What has risen is the number of weapons being transferred out — for example, that huge spike in rifles. Ms. Schirmacher said that was because a moratorium on weapons transfers between agencies expired last fall, and then this August — coincidentally, the same month as the initial Ferguson riots — the Pentagon itself began issuing weapons again.
“This has created a high demand for both new requests for weapons as well as transfer requests,” the spokeswoman said.
A rifle for every officer
The Michigan Department of Natural Resources was one of the agencies that took advantage of the end of the moratorium, receiving shipment of 415 M-16 rifles in November.
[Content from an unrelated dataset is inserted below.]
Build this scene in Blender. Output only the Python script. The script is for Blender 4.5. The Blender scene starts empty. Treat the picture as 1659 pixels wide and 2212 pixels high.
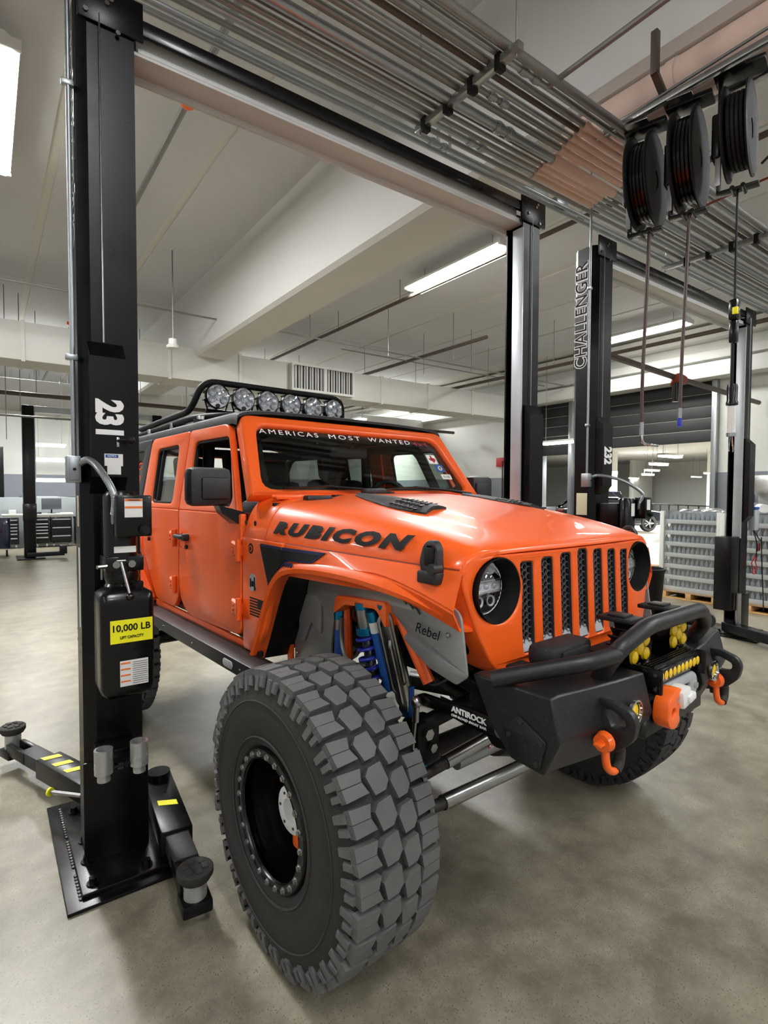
import bpy, bmesh, math, random
from mathutils import Vector, Matrix, Euler
random.seed(7)
PI = math.pi
# ------------------------------------------------------------------ camera, world, lights, exposure
scene = bpy.context.scene
COL = scene.collection
cam_d = bpy.data.cameras.new('camera')
cam = bpy.data.objects.new('camera', cam_d); COL.objects.link(cam)
cam_d.sensor_fit = 'HORIZONTAL'; cam_d.sensor_width = 36.0
cam_d.lens = 36.0 * 1186.0 / 1659.0
cam_d.clip_start = 0.05; cam_d.clip_end = 200
_r = Vector((0.8094, -0.5873, 0.0037)); _u = Vector((0.0180, 0.0311, 0.9994)); _f = Vector((0.5870, 0.8088, -0.0357))
_M = Matrix((( _r.x, _u.x, -_f.x, 0), (_r.y, _u.y, -_f.y, 0), (_r.z, _u.z, -_f.z, 1.6), (0, 0, 0, 1)))
cam.matrix_world = _M
scene.camera = cam
world = bpy.data.worlds.new('world'); scene.world = world; world.use_nodes = True
bgn = world.node_tree.nodes['Background']
bgn.inputs[0].default_value = (0.95, 0.97, 1.0, 1); bgn.inputs[1].default_value = 0.30
vs = scene.view_settings
vs.view_transform = 'Standard'; vs.look = 'None'; vs.gamma = 1.0; vs.use_curve_mapping = False
vs.exposure = 0.5
TUBE_W = 165.0      # watts of each strip fixture (downward)
UP_W = 175.0         # spill of each fixture to the ceiling
FIX = [(0.10, 6.70), (6.35, 6.75), (12.2, 6.9), (-6.2, 6.7), (-6.2, -1.6), (0.5, -1.7), (6.6, -1.6), (12.2, -1.6),
       (-6.2, -6), (0.4, -6), (6.6, -6), (12.2, -6),
       (-6.2, 17.5), (0.9, 17.8), (6.4, 17.8), (12.0, 17.8)]
FIX_Z = 5.25
def area_light(name, loc, sx, sy, watts, up=False, col=(0.985, 0.99, 1.0)):
    d = bpy.data.lights.new(name, 'AREA'); d.shape = 'RECTANGLE'; d.size = sx; d.size_y = sy
    d.energy = watts; d.color = col
    o = bpy.data.objects.new(name, d); COL.objects.link(o); o.location = loc
    if up: o.rotation_euler = (PI, 0, 0)
    return o
for i, (x, y) in enumerate(FIX):
    k_ = (0.3 if x > 12 else 0.6 if x < -1 else 0.6 if (x < 1 and y < 3) else 1.0) * (2.0 if y > 10 else 1.35 if y > 3 else 0.62)
    area_light('tube_light', (x, y, FIX_Z - 0.07), 0.34, 2.2, TUBE_W * k_)
    area_light('tube_spill', (x, y, FIX_Z + 0.06), 0.34, 2.2, UP_W * k_, up=True)
for (x, y) in ((24, 8), (24, 15), (36, 10), (36, 20)):
    area_light('garage_tube_light', (x, y, 3.1), 3, 3, 1300)

# ------------------------------------------------------------------ materials
def S(h):
    h = h.lstrip('#'); c = [int(h[i:i+2], 16) / 255 for i in (0, 2, 4)]
    return tuple((v / 12.92 if v <= 0.04045 else ((v + 0.055) / 1.055) ** 2.4) for v in c) + (1,)
MATS = {}
def mat(name, col, rough=0.5, metal=0.0, coat=0.0, var=0.06, scale=8.0, bump=0.0, bscale=60.0, emit=0.0, trans=0.0, rvar=0.08, spec=0.5, dust=0.0):
    m = bpy.data.materials.new(name); m.use_nodes = True; MATS[name] = m
    nt = m.node_tree; N = nt.nodes; L = nt.links; b = N['Principled BSDF']
    c = S(col) if isinstance(col, str) else col
    tc = N.new('ShaderNodeTexCoord')
    nz = N.new('ShaderNodeTexNoise'); nz.inputs['Scale'].default_value = scale; nz.inputs['Detail'].default_value = 5
    L.new(tc.outputs['Object'], nz.inputs['Vector'])
    mx = N.new('ShaderNodeMix'); mx.data_type = 'RGBA'
    mx.inputs[6].default_value = tuple(min(1, v * (1 - var)) for v in c[:3]) + (1,)
    mx.inputs[7].default_value = tuple(min(1, v * (1 + var)) for v in c[:3]) + (1,)
    L.new(nz.outputs['Fac'], mx.inputs[0])
    out = mx.outputs[2]
    if dust > 0:
        n2 = N.new('ShaderNodeTexNoise'); n2.inputs['Scale'].default_value = 90; n2.inputs['Detail'].default_value = 3
        L.new(tc.outputs['Object'], n2.inputs['Vector'])
        rp = N.new('ShaderNodeValToRGB'); rp.color_ramp.elements[0].position = 0.6; rp.color_ramp.elements[1].position = 0.78
        rp.color_ramp.elements[0].color = (0, 0, 0, 1); rp.color_ramp.elements[1].color = (dust, dust, dust, 1)
        L.new(n2.outputs['Fac'], rp.inputs[0])
        m3 = N.new('ShaderNodeMix'); m3.data_type = 'RGBA'; m3.inputs[7].default_value = S('#a49c90')
        L.new(rp.outputs[0], m3.inputs[0]); L.new(out, m3.inputs[6]); out = m3.outputs[2]
    L.new(out, b.inputs['Base Color'])
    mr = N.new('ShaderNodeMapRange'); mr.inputs['To Min'].default_value = max(0, rough - rvar); mr.inputs['To Max'].default_value = min(1, rough + rvar)
    L.new(nz.outputs['Fac'], mr.inputs['Value']); L.new(mr.outputs[0], b.inputs['Roughness'])
    b.inputs['Metallic'].default_value = metal; b.inputs['Coat Weight'].default_value = coat; b.inputs['Coat Roughness'].default_value = 0.04
    b.inputs['Specular IOR Level'].default_value = spec
    b.inputs['Transmission Weight'].default_value = trans
    if emit > 0:
        b.inputs['Emission Color'].default_value = c; b.inputs['Emission Strength'].default_value = emit
    if bump > 0:
        n4 = N.new('ShaderNodeTexNoise'); n4.inputs['Scale'].default_value = bscale; n4.inputs['Detail'].default_value = 4
        L.new(tc.outputs['Object'], n4.inputs['Vector'])
        bp = N.new('ShaderNodeBump'); bp.inputs['Strength'].default_value = bump; bp.inputs['Distance'].default_value = 0.004
        L.new(n4.outputs['Fac'], bp.inputs['Height']); L.new(bp.outputs[0], b.inputs['Normal'])
    return m
mat('orange', '#fb641c', 0.38, coat=0.3, var=0.04, dust=0.04, spec=0.4)
mat('orange_in', '#7a2408', 0.6)
mat('orange_bright', '#ff6a1c', 0.4, coat=0.3)
mat('black_gloss', '#0a0a0b', 0.26, coat=0.12, bump=0.03, bscale=120, spec=0.35)
mat('lift_black', '#0a0a0c', 0.30, bump=0.04, bscale=220, var=0.2, spec=0.28)
mat('black_matte', '#131314', 0.55, var=0.2, bump=0.1, bscale=200, spec=0.3)
mat('bumper_black', '#1b1b1d', 0.42, var=0.15, bump=0.12, bscale=260, dust=0.10)
mat('plastic', '#232325', 0.5, var=0.15, bump=0.2, bscale=220, dust=0.1)
mat('top_black', '#202123', 0.6, var=0.15, bump=0.4, bscale=300, dust=0.2)
mat('rubber', '#2e2c28', 0.78, var=0.18, scale=14, bump=0.2, bscale=80)
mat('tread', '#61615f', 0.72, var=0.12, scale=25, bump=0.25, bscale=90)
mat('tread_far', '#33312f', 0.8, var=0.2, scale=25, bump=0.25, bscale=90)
mat('dirt', '#6a6252', 0.9, var=0.2)
mat('chrome', '#d8d8d8', 0.12, metal=1.0)
mat('steel', '#a9a9a7', 0.3, metal=1.0, var=0.15, bump=0.1)
mat('galv', '#a8adb0', 0.38, metal=0.85, var=0.15, scale=20)
mat('dark_steel', '#4a4643', 0.5, metal=0.7, var=0.3, bump=0.3)
mat('aluminium', '#9b9d9a', 0.42, metal=0.45, var=0.12, scale=5, dust=0.08)
mat('silver_paint', '#bcc1c5', 0.38, metal=0.35, var=0.08)
mat('beam_grey', '#cfd0ce', 0.42, metal=0.0, var=0.06)
mat('head_reflector', '#f0f3f4', 0.22, coat=0.5, var=0.15, scale=50)
mat('hose_brown', '#48352f', 0.4)
mat('cup_metal', '#b4b6b4', 0.28, metal=0.6, var=0.06)
mat('mesh_grey', '#55565a', 0.35, coat=0.3)
mat('blue_anod', '#1c86b8', 0.25, metal=0.8)
mat('blue_spring', '#1d2fb0', 0.3, coat=0.4)
mat('blue_sticker', '#2358a8', 0.4)
mat('red', '#b3202a', 0.4)
mat('red_brown', '#8c3a26', 0.55)
mat('white', '#e8e8e4', 0.5, var=0.02)
mat('text_white', '#f4f4f2', 0.5, var=0.01)
mat('text_black', '#0c0c0c', 0.6, spec=0.2)
mat('text_orange', '#f0602a', 0.5)
mat('yellow', '#f5ee1a', 0.45, var=0.02)
mat('yellow_lens', '#f2c414', 0.18, var=0.25, scale=60, coat=0.5)
mat('orange_label', '#f0792a', 0.5)
mat('navy', '#202850', 0.45)
mat('cream', '#d9d3b0', 0.5)
mat('wood', '#c39a62', 0.7, var=0.15, scale=12)
mat('wall_white', '#d3d4ce', 0.75, var=0.03, scale=2)
mat('wall_grey', '#7d828a', 0.6, var=0.04, scale=2)
mat('ceiling_paint', '#cccdd0', 0.85, var=0.05, scale=1.2, bump=0.15, bscale=20)
mat('ceiling_joint', '#d6d5cf', 0.85, var=0.03)
mat('beam_paint', '#d4d4d0', 0.8, var=0.04, scale=2, bump=0.2, bscale=15)
mat('duct_paint', '#d2d2cc', 0.6, var=0.04, scale=3)
mat('pipe_grey', '#8f8f8d', 0.4, metal=0.7, var=0.1)
mat('pipe_dark', '#5b5048', 0.5, metal=0.4, var=0.2)
mat('pink_pipe', '#dcbfb0', 0.6, var=0.05)
mat('fabric_black', '#101011', 0.85, var=0.2)
mat('car_dark', '#15191f', 0.2, coat=0.8)
mat('car_blue', '#141d3a', 0.2, coat=0.8)
mat('car_glass', '#0a0c0e', 0.08, coat=0.5)
mat('dark_panel', '#2b2c2c', 0.6)
mat('grey_flock', '#8e9496', 0.6)
mat('led_lens', '#c9cdd0', 0.15, metal=0.35, var=0.25, scale=60)
mat('lens_black', '#050505', 0.12, coat=0.6)
mat('screen', '#555b60', 0.3)
def glassmat(name, col, rough, alpha_mix):
    m = bpy.data.materials.new(name); m.use_nodes = True; MATS[name] = m
    nt = m.node_tree; N = nt.nodes; L = nt.links; N.remove(N['Principled BSDF'])
    t = N.new('ShaderNodeBsdfTransparent'); t.inputs[0].default_value = col
    g = N.new('ShaderNodeBsdfGlossy'); g.inputs['Roughness'].default_value = rough
    g.inputs['Color'].default_value = (1, 1, 1, 1)
    f = N.new('ShaderNodeLayerWeight'); f.inputs[0].default_value = 0.5
    p_ = N.new('ShaderNodeMath'); p_.operation = 'POWER'; p_.inputs[1].default_value = 4.0; L.new(f.outputs['Facing'], p_.inputs[0])
    a = N.new('ShaderNodeMath'); a.operation = 'MULTIPLY_ADD'; a.inputs[1].default_value = 0.9; a.inputs[2].default_value = alpha_mix + 0.02
    L.new(p_.outputs[0], a.inputs[0])
    mx = N.new('ShaderNodeMixShader'); L.new(a.outputs[0], mx.inputs[0]); L.new(t.outputs[0], mx.inputs[1]); L.new(g.outputs[0], mx.inputs[2])
    L.new(mx.outputs[0], N['Material Output'].inputs[0])
glassmat('glass', (0.86, 0.90, 0.88, 1), 0.02, 0.0)
glassmat('glass_dark', (0.40, 0.42, 0.42, 1), 0.03, 0.02)
glassmat('lamp_glass', (0.95, 0.96, 0.97, 1), 0.03, 0.16)
glassmat('wrap_film', (0.85, 0.87, 0.88, 1), 0.2, 0.16)
def emis(name, col, s):
    m = bpy.data.materials.new(name); m.use_nodes = True; MATS[name] = m
    N = m.node_tree.nodes; b = N['Principled BSDF']; b.inputs['Base Color'].default_value = (0.9, 0.9, 0.9, 1)
    b.inputs['Emission Color'].default_value = col; b.inputs['Emission Strength'].default_value = s
emis('tube', (1.0, 0.99, 0.90, 1), 14.0)
emis('tube_far', (1.0, 1.0, 0.96, 1), 8.0)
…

Each of the department’s 256 law enforcement officers was outfitted with one of the rifles, and another 39 were dedicated to training or as backup weapons in the state’s 11 DNR districts, according to spokeswoman Debbie Munson Badini.
“They all work in pretty remote locations out of their homes, so that’s why they would each be outfitted with a rifle,” she said. “They each need their own.”
Ms. Badini said the Ferguson situation had no effect on their decision-making, and that the rifles became available just as the department was trying to move from higher-caliber M1A rifles to the lower-caliber M-16s, so it made sense to take them.
She said the rifles are being retrofitted to make them unable to fire in automatic or burst mode, so by the time their officers get them, the rifles will be only able to fire as semiautomatics.
In addition to the rifles kept for the department, the Michigan office accepted another 120 rifles on behalf of local police and sheriff’s departments. Ms. Badini said having them all shipped from the federal government to one agency saved money for the state.
But the joint order creates a problem for civil liberties groups, reporters and other watchdogs trying to track who got what from the government.
In another example from the latest data, the sheriff’s office in Williamson County, Tennessee, took a shipment of 327 M-16s in October, but just 40 of those were for the department itself. Instead, it acted as the state’s clearinghouse for rifles, which were distributed among 15 other police and sheriff’s departments.
A spokeswoman for the state coordinator’s office said the state didn’t have a secure area with enough racks to store that many rifles, so they had them sent to the sheriff in Williamson instead. State officials processed the weapons in Williamson County, took pictures of each rifle and then distributed them. The spokeswoman said they retain the records so someone could find out the rifles’ final destination from them.
Changes
The White House, in its December review of the program, concluded that only 4 percent of the equipment the Pentagon doled out last year was considered “controlled property.” That still amounted to 78,000 pieces of controlled property in one year, and about 460,000 pieces have been sent to local law enforcement throughout the life of the program, the White House said.
Faced with those numbers, the president’s review called for changes.
The Pentagon agreed to notify the Justice Department when a local law enforcement agency applies for the program, as well as when an agency has been suspended or kicked out of the program. Over the last five years, 11 agencies had been kicked out, including five in Arizona that were banned under the recommendation of the state’s own coordinator, and four that were terminated because they lost weapons.
Meanwhile, the White House recommended that agencies that choose to take part in federal military equipment programs — the 1033 program is one of several — have policies to make sure their agents and officers are trained in using the equipment and in respecting civil liberties.
Any incident that involves federally funded or provided equipment must be reported back to federal officials, the White House said.